### Request
From the first line of the listing below to the line with "return (n ^ (n >> 15)) / 4294967295.0", print each line exactly, and nothing more. Leave out the pictures.

__________________________________________________

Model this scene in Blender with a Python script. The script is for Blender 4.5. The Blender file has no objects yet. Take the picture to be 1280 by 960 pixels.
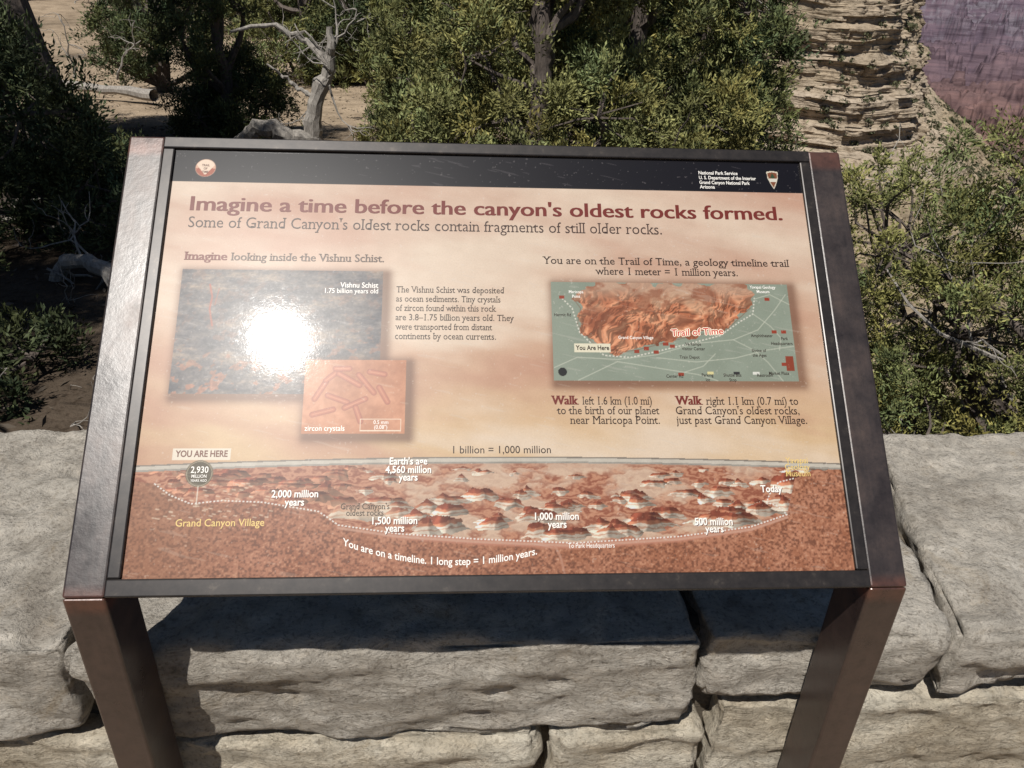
import bpy, math, random
import numpy as np
from mathutils import Vector, Matrix

scene = bpy.context.scene
rng = np.random.default_rng(7)

# ------------------------------------------------------------------ helpers
def hsh(ix, iy, iz, seed):
    n = (ix*374761393 + iy*668265263 + iz*1440670441 + seed*974634777) & 0xffffffff
    n = ((n ^ (n >> 13)) * 1274126177) & 0xffffffff
    n = ((n ^ (n >> 16)) * 2246822519) & 0xffffffff
    return (n ^ (n >> 15)) / 4294967295.0

def vnoise(P, seed=0):
    P = np.asarray(P, float)
    f = np.floor(P); t = P - f; i = f.astype(np.int64)
    t = t*t*(3-2*t)
    x, y, z = i[..., 0], i[..., 1], i[..., 2]
    tx, ty, tz = t[..., 0], t[..., 1], t[..., 2]
    def L(a, b, k): return a + (b-a)*k
    lo = L(L(hsh(x, y, z, seed), hsh(x+1, y, z, seed), tx), L(hsh(x, y+1, z, seed), hsh(x+1, y+1, z, seed), tx), ty)
    if not np.any(tz): return lo*2-1
    r = L(lo, L(L(hsh(x, y, z+1, seed), hsh(x+1, y, z+1, seed), tx), L(hsh(x, y+1, z+1, seed), hsh(x+1, y+1, z+1, seed), tx), ty), tz)
    return r*2-1

def fbm(P, octv=4, seed=0, gain=.5):
    P = np.asarray(P, float); s = 0; a = 1; tot = 0
    flat = not np.any(P[..., 2])
    for o in range(octv):
        Q_ = P*(2.03**o)+o*17.3
        if flat: Q_[..., 2] = 0
        s = s + a*vnoise(Q_, seed+o); tot += a; a *= gain
    return s/tot

def sstep(a, b, x):
    t = np.clip((x-a)/(b-a), 0, 1); return t*t*(3-2*t)

def make_mesh(name, V, quads=None, tris=None, mats=(), midx=None, smooth=False, color=None, parent=None, link=True):
    V = np.asarray(V, np.float32)
    me = bpy.data.meshes.new(name)
    nq = 0 if quads is None else len(quads); nt = 0 if tris is None else len(tris)
    loops = []
    if nq: loops.append(np.asarray(quads, np.int32).ravel())
    if nt: loops.append(np.asarray(tris, np.int32).ravel())
    lp = np.concatenate(loops)
    me.vertices.add(len(V)); me.vertices.foreach_set("co", V.ravel())
    me.loops.add(len(lp)); me.loops.foreach_set("vertex_index", lp)
    me.polygons.add(nq+nt)
    ls = np.concatenate([np.arange(nq)*4, nq*4+np.arange(nt)*3]).astype(np.int32)
    me.polygons.foreach_set("loop_start", ls)
    if midx is not None: me.polygons.foreach_set("material_index", np.asarray(midx, np.int32))
    me.polygons.foreach_set("use_smooth", np.full(nq+nt, smooth))
    me.update(calc_edges=True); me.validate()
    for m in mats: me.materials.append(m)
    if color is not None:
        at = me.color_attributes.new("tint", 'FLOAT_COLOR', 'POINT')
        c = np.ones((len(V), 4), np.float32); c[:, :3] = color
        at.data.foreach_set("color", c.ravel())
    ob = bpy.data.objects.new(name, me)
    if link: scene.collection.objects.link(ob)
    if parent: ob.parent = parent
    return ob

def srgb(c):
    c = np.asarray(c, float)/255.0
    return np.where(c <= .04045, c/12.92, ((c+.055)/1.055)**2.4)

def new_mat(name):
    m = bpy.data.materials.new(name); m.use_nodes = True
    nt = m.node_tree; b = nt.nodes["Principled BSDF"]
    return m, nt, b

def N(nt, t, **kw):
    n = nt.nodes.new(t)
    for k, v in kw.items(): setattr(n, k, v)
    return n

def ramp(nt, fac, stops):
    r = N(nt, 'ShaderNodeValToRGB'); el = r.color_ramp.elements
    while len(el) < len(stops): el.new(.5)
    for e, (p, c) in zip(el, stops):
        e.position = p; e.color = (*c, 1) if len(c) == 3 else c
    nt.links.new(fac, r.inputs[0]); return r.outputs[0]

def noise(nt, vec, scale, detail=4, rough=.55, dist=0):
    n = N(nt, 'ShaderNodeTexNoise'); n.inputs['Scale'].default_value = scale
    n.inputs['Detail'].default_value = detail; n.inputs['Roughness'].default_value = rough
    n.inputs['Distortion'].default_value = dist
    if vec is not None: nt.links.new(vec, n.inputs['Vector'])
    return n.outputs['Fac']

def mixc(nt, fac, a, b, mode='MIX'):
    m = N(nt, 'ShaderNodeMix', data_type='RGBA', blend_type=mode)
    for s, v in ((m.inputs[0], fac), (m.inputs[6], a), (m.inputs[7], b)):
        if isinstance(v, (int, float)): s.default_value = v
        elif isinstance(v, tuple): s.default_value = (*v, 1)
        else: nt.links.new(v, s)
    return m.outputs[2]

def bump(nt, b, h, strength, dist, prev=None):
    n = N(nt, 'ShaderNodeBump'); n.inputs['Strength'].default_value = strength
    n.inputs['Distance'].default_value = dist
    nt.links.new(h, n.inputs['Height'])
    if prev is not None: nt.links.new(prev, n.inputs['Normal'])
    nt.links.new(n.outputs[0], b.inputs['Normal']); return n.outputs[0]

# ------------------------------------------------------------------ materials
def rock_mat(name, dark, mid, light, rough=.9):
    m, nt, b = new_mat(name)
    tc = N(nt, 'ShaderNodeTexCoord'); v = tc.outputs['Object']
    mp = N(nt, 'ShaderNodeMapping'); mp.inputs['Scale'].default_value = (1, 1.3, 2.2); mp.inputs['Rotation'].default_value = (.1, .15, .35)
    nt.links.new(v, mp.inputs[0]); mv = mp.outputs[0]
    n1 = noise(nt, mv, 4.5, 7, .62, .6)
    c = ramp(nt, n1, [(.30, dark), (.48, mid), (.68, light)])
    n2 = noise(nt, v, 38, 5, .7)
    c = mixc(nt, .6, c, ramp(nt, n2, [(.30, (.42, .40, .37)), (.5, (.95, .95, .95)), (.72, (1.15, 1.12, 1.08))]), 'MULTIPLY')
    n3 = noise(nt, v, 150, 2, .6)
    c = mixc(nt, .55, c, ramp(nt, n3, [(.34, (.42, .40, .38)), (.46, (1, 1, 1))]), 'MULTIPLY')
    n4 = noise(nt, v, 9, 5, .7, 1.2)     # ochre / lichen stains
    st = ramp(nt, n4, [(.58, (0, 0, 0)), (.70, (1, 1, 1))])
    mm = N(nt, 'ShaderNodeMath', operation='MULTIPLY'); mm.inputs[1].default_value = .4
    nt.links.new(st, mm.inputs[0])
    c = mixc(nt, mm.outputs[0], c, (.32, .24, .14))
    nt.links.new(c, b.inputs['Base Color'])
    b.inputs['Roughness'].default_value = rough; b.inputs['Specular IOR Level'].default_value = .25
    p = bump(nt, b, noise(nt, mv, 18, 8, .74, .5), 1.0, .02)
    bump(nt, b, n3, .6, .003, p)
    return m

cap_stone = rock_mat("cap_stone_limestone", (.31, .275, .23), (.46, .42, .36), (.56, .52, .455))
low_stone = rock_mat("course_stone_limestone", (.36, .305, .225), (.53, .465, .36), (.62, .57, .47))
m_mortar = rock_mat("mortar", (.10, .085, .065), (.15, .125, .095), (.2, .17, .13))

def foliage_mat(name):
    m, nt, b = new_mat(name)
    a = N(nt, 'ShaderNodeAttribute', attribute_name="tint")
    nt.links.new(a.outputs['Color'], b.inputs['Base Color'])
    b.inputs['Roughness'].default_value = .7; b.inputs['Specular IOR Level'].default_value = .25
    return m
m_leaf = foliage_mat("juniper_foliage")

def bark_mat(name, c1, c2):
    m, nt, b = new_mat(name)
    tc = N(nt, 'ShaderNodeTexCoord')
    mp = N(nt, 'ShaderNodeMapping'); mp.inputs['Scale'].default_value = (1, 1, .25)
    nt.links.new(tc.outputs['Object'], mp.inputs[0])
    n = noise(nt, mp.outputs[0], 45, 5, .7)
    nt.links.new(ramp(nt, n, [(.3, c1), (.65, c2)]), b.inputs['Base Color'])
    b.inputs['Roughness'].default_value = .85
    bump(nt, b, n, .8, .01)
    return m
m_bark = bark_mat("juniper_bark", (.045, .035, .03), (.15, .12, .10))
m_dead = bark_mat("weathered_dead_wood", (.15, .135, .12), (.38, .35, .31))

# steel of the sign legs (weathering steel: brown with rusty ends)
m_steel, nt, b = new_mat("weathering_steel")
tc = N(nt, 'ShaderNodeTexCoord'); v = tc.outputs['Object']
sx = N(nt, 'ShaderNodeSeparateXYZ'); nt.links.new(v, sx.inputs[0])
n1 = noise(nt, v, 14, 8, .65); n2 = noise(nt, v, 90, 5, .7)
mp = N(nt, 'ShaderNodeMapping'); mp.inputs['Scale'].default_value = (60, 3, 3); nt.links.new(v, mp.inputs[0])
n3 = noise(nt, mp.outputs[0], 1.5, 5, .6)
def band(z0, z1, z2, z3):
    a = N(nt, 'ShaderNodeMapRange', interpolation_type='SMOOTHSTEP'); a.inputs[1].default_value = z0; a.inputs[2].default_value = z1
    c = N(nt, 'ShaderNodeMapRange', interpolation_type='SMOOTHSTEP'); c.inputs[1].default_value = z2; c.inputs[2].default_value = z3
    c.inputs[3].default_value = 1; c.inputs[4].default_value = 0
    nt.links.new(sx.outputs[2], a.inputs[0]); nt.links.new(sx.outputs[2], c.inputs[0])
    m = N(nt, 'ShaderNodeMath', operation='MULTIPLY'); nt.links.new(a.outputs[0], m.inputs[0]); nt.links.new(c.outputs[0], m.inputs[1])
    return m.outputs[0]
s = N(nt, 'ShaderNodeMath', operation='ADD'); nt.links.new(band(.765, .785, .80, .812), s.inputs[0]); nt.links.new(band(1.222, 1.232, 1.3, 1.31), s.inputs[1])
s2 = N(nt, 'ShaderNodeMath', operation='MULTIPLY'); nt.links.new(s.outputs[0], s2.inputs[0]); nt.links.new(ramp(nt, n1, [(.35, (.3, .3, .3)), (.6, (.9, .9, .9))]), s2.inputs[1])
base = ramp(nt, n1, [(.3, (.022, .018, .018)), (.5, (.038, .029, .027)), (.7, (.060, .040, .033))])
base = mixc(nt, .5, base, ramp(nt, n3, [(.35, (.6, .6, .6)), (.6, (1.2, 1.15, 1.1))]), 'MULTIPLY')
legm = N(nt, 'ShaderNodeMapRange'); legm.inputs[1].default_value = .80; legm.inputs[2].default_value = .76; legm.inputs[3].default_value = 0; legm.inputs[4].default_value = .5
nt.links.new(sx.outputs[2], legm.inputs[0])
base = mixc(nt, legm.outputs[0], base, (.055, .032, .026))
base = mixc(nt, s2.outputs[0], base, (.11, .043, .028))
sc1 = noise(nt, v, 55, 8, .8)
base = mixc(nt, .8, base, ramp(nt, sc1, [(.35, (.6, .6, .6)), (.5, (1, 1, 1)), (.68, (1.25, 1.2, 1.15)), (.74, (2.0, 1.9, 1.8))]), 'MULTIPLY')
nt.links.new(base, b.inputs['Base Color'])
nt.links.new(ramp(nt, n1, [(.3, (.24, .24, .24)), (.7, (.42, .42, .42))]), b.inputs['Roughness'])
b.inputs['Metallic'].default_value = .15; b.inputs['Specular IOR Level'].default_value = .8
bump(nt, b, n2, .2, .001)

m_frame, nt, b = new_mat("dark_bronze_frame")
tc = N(nt, 'ShaderNodeTexCoord')
n1 = noise(nt, tc.outputs['Object'], 60, 6, .7)
nt.links.new(ramp(nt, n1, [(.3, (.016, .014, .014)), (.6, (.032, .027, .025)), (.8, (.09, .075, .06))]), b.inputs['Base Color'])
b.inputs['Roughness'].default_value = .32; b.inputs['Metallic'].default_value = .3

def laminate(name, col=None):
    m, nt, b = new_mat(name)
    tc = N(nt, 'ShaderNodeTexCoord'); v = tc.outputs['Object']
    if col is None:
        a = N(nt, 'ShaderNodeAttribute', attribute_name="tint"); c = a.outputs['Color']
        c = mixc(nt, .5, c, ramp(nt, noise(nt, v, 420, 2, .6), [(.3, (.88, .87, .86)), (.6, (1, 1, 1))]), 'MULTIPLY')
        nt.links.new(c, b.inputs['Base Color'])
    else: b.inputs['Base Color'].default_value = (*col, 1)
    b.inputs['Roughness'].default_value = .34; b.inputs['Specular IOR Level'].default_value = .2
    b.inputs['Coat Weight'].default_value = .5; b.inputs['Coat IOR'].default_value = 1.4
    nr = noise(nt, v, 130, 5, .75)
    nt.links.new(ramp(nt, nr, [(.35, (.044, .044, .044)), (.55, (.055, .055, .055)), (.72, (.10, .10, .10))]), b.inputs['Coat Roughness'])
    nb = noise(nt, v, 350, 3, .6)
    bn = N(nt, 'ShaderNodeBump'); bn.inputs['Strength'].default_value = .06; bn.inputs['Distance'].default_value = .0006
    nt.links.new(nb, bn.inputs['Height']); nt.links.new(bn.outputs[0], b.inputs['Coat Normal'])
    return m
m_art = laminate("printed_laminate")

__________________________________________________

### Reply
Model this scene in Blender with a Python script. The script is for Blender 4.5. The Blender file has no objects yet. Take the picture to be 1280 by 960 pixels.
import bpy, math, random
import numpy as np
from mathutils import Vector, Matrix

scene = bpy.context.scene
rng = np.random.default_rng(7)

# ------------------------------------------------------------------ helpers
def hsh(ix, iy, iz, seed):
    n = (ix*374761393 + iy*668265263 + iz*1440670441 + seed*974634777) & 0xffffffff
    n = ((n ^ (n >> 13)) * 1274126177) & 0xffffffff
    n = ((n ^ (n >> 16)) * 2246822519) & 0xffffffff
    return (n ^ (n >> 15)) / 4294967295.0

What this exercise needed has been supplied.